Keith Gaughan

An attempt at public introspection

Coding

Picking up Lua again

· 3min

I recently resurrected my old original Raspberry Pi B+ and installed NetBSD on it. Currently, it’s acting as a bastion for my local network, but I’ve been thinking of other projects I could do with it. One of those is to build something like Pi-Hole with it, as practically everything needed is part of the the base system, as it come with both BIND 9 and Unbound, ISC dhcpd, sqlite3, bozohttpd, and Lua in the base system.

The first time I looked at Lua, was, I think, in the late ‘90s or early 2000s, when I downloaded a pretty early version of the interpreter built for RISC OS. It looked nice enough as a language, but I set it aside as it didn’t really let me do much with it out of the box. I’m not sure if I understood the point of the language at the time, though I later grew to appreciate that aspect of it. Not that I’ve ever had a huge need for embedding an interpreter in any of my projects since then.

With this ad/DNS blackholing project, I figured I’d revisit it. What surprised me is just how little it seems to have changed over the years, at least on the surface, and there are some very odd omissions from the the basic set of libraries.

The first one that struck me is that there’s no built-in way to print a table. Best as I can tell, tables have no default implementation for the __tostring metamethod, nor even a way to do so built into the debug library. If only to help with debugging, it seems like an odd omission when the overhead would be minimal.
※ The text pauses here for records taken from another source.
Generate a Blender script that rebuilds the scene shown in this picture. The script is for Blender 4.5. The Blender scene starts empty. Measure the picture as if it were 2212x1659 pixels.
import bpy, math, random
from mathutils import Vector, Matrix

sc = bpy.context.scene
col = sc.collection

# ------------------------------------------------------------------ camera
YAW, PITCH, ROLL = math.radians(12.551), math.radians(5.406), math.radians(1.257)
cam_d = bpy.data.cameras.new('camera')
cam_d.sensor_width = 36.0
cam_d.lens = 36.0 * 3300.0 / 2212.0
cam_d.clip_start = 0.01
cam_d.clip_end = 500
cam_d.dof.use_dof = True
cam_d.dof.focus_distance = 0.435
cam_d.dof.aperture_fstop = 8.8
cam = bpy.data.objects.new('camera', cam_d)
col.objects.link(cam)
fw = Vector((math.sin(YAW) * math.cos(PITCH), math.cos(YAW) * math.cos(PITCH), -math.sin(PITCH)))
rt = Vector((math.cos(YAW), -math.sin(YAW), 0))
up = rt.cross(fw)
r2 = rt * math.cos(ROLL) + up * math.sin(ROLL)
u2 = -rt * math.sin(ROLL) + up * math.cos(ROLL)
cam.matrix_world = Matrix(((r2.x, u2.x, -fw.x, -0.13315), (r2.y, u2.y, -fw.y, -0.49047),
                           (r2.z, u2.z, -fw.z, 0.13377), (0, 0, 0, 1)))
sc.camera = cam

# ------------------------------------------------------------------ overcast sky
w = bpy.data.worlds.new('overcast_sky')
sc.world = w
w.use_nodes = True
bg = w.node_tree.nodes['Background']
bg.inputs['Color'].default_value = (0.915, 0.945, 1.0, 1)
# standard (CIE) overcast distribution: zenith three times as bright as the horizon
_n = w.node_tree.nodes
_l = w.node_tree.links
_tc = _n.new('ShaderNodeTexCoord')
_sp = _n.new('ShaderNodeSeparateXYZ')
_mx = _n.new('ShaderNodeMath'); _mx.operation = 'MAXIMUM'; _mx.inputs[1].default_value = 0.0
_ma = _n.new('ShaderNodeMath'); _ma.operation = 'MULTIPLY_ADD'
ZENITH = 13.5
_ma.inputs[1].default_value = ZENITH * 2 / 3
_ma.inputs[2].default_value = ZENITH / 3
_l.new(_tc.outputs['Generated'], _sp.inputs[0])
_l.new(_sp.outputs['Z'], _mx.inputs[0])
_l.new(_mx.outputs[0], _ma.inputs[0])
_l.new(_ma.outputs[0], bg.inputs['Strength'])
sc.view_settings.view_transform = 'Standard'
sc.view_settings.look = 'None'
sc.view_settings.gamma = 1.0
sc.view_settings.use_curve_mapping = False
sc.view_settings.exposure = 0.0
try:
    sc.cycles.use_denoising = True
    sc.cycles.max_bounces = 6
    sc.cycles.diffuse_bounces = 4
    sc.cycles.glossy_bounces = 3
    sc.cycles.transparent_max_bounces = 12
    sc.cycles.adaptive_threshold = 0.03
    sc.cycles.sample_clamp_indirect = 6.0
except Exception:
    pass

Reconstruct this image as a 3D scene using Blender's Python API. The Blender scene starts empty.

Second is that there’s a weird lack of policy where it would be convenient. Particularly, it would be very nice if Lua supplied the few tens of lines of code needed to implement classes consistently. It’s one thing to favour mechanism over policy, but when the policy would be cheap, easy, and convenient, it seems silly not to provide it.

The lack of a basic test framework seems like an odd omission to me. It’s the kind of thing that’s invaluable during development, but isn’t going to add any overhead in an embedded environment.

Alongside that is a lack of some basic application support functions, like an implementation of something like getopt.

It would be nice to have built-in support for some very simple configuration format like INI files, but that’s not the end of the world.

I really miss not having an in operator for checking against a list of values, the behaviour of # with tables is rather weird, as is how nil interacts with them. I can see both of those biting me on the ass sooner or later, and badly.

I think, though, that the oddest choice is os.execute, because it’s straight-up dangerous. Rather than taking a table of command-line arguments, it takes a string, meaning that if you’re shelling out to, say, execute curl, you’re performing a potentially risky operation.

I’ve found some ways to compensate for these issues, if need be. The Penlight library looks like it’d help a lot, and luaposix looks like it should cover most of my other needs, if need be.

Still, these odd omissions aside, it seems fine so far. Maybe this’ll be the thing that gets me to revisit using AwesomeWM on some low-powered device again. After all, I’ve a Raspberry Pi 4 on the way.